How Edge Computing Affects These 3 Application Technologies
by Brad Johnson, on Apr 17, 2018 11:19:16 AM
As organizations adopt Internet of Things (IoT) technologies in pursuit of more productive and cost-effective operations, it’s inevitable that we’ll continue seeing a shift from the cloud as a center of computing to more distributed approaches which leverage available compute at the edge. As compute becomes cheaper, thanks to Moore’s Law, edge devices are becoming increasingly capable of performing complex analytics locally. Furthermore, applications are becoming more distributed, and must support increasingly diverse sets of devices at the network edge. Edge computing technologies will enable, and rely on, innovations elsewhere in the application stack.

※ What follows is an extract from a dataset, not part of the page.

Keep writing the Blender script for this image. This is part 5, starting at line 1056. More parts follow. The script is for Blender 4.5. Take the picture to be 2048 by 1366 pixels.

These three application technologies will help to usher in the future of edge computing, and in return edge computing will help unlock new use cases:
- Streaming/Real-time Analytics will form a foundational building block of successful edge computing applications. As streaming edge data is generated, streaming analytics can power real-time data filtering, local control, and deliver insights via APIs to local user interfaces (UIs) and downstream applications. Edge computing will enable streaming analytics technologies to be deployed closer to the data source, significantly reducing incurred network latency and achieving further efficiency benefits.
- Digital Twins are virtual representations of real-world objects, consisting of data from and other contextual information about that object. Digital twins maintain consistent state with the objects they represent, ensuring consistency throughout an application. Digital twins simplify application development by providing a uniform way of addressing otherwise heterogenous objects in a system, abstracting away the notion of an individual device from the rest of the application. The distributed actor model (used in Lightbend’s Akka, Microsoft’s Orleans, etc.) provides an application pattern for building digital twins, providing a means of ensuring eventual consistency throughout an edge application.
- Machine Learning/Artificial Intelligence technologies can be deployed at the edge to perform a variety of tasks. Self-training machine learning algorithms can intelligently filter “gray” data at the edge, greatly reducing the volume of data which must be transmitted over local networks or stored later. Deep Neural Networks deployed at the edge can observe data as it’s created, continuously testing hypotheses to form highly accurate real-time predictions. This will enable Machine Learning to power local, real-time applications, continuously training on streaming sensor data at the edge, to inform maintenance, production, ERP and other applications.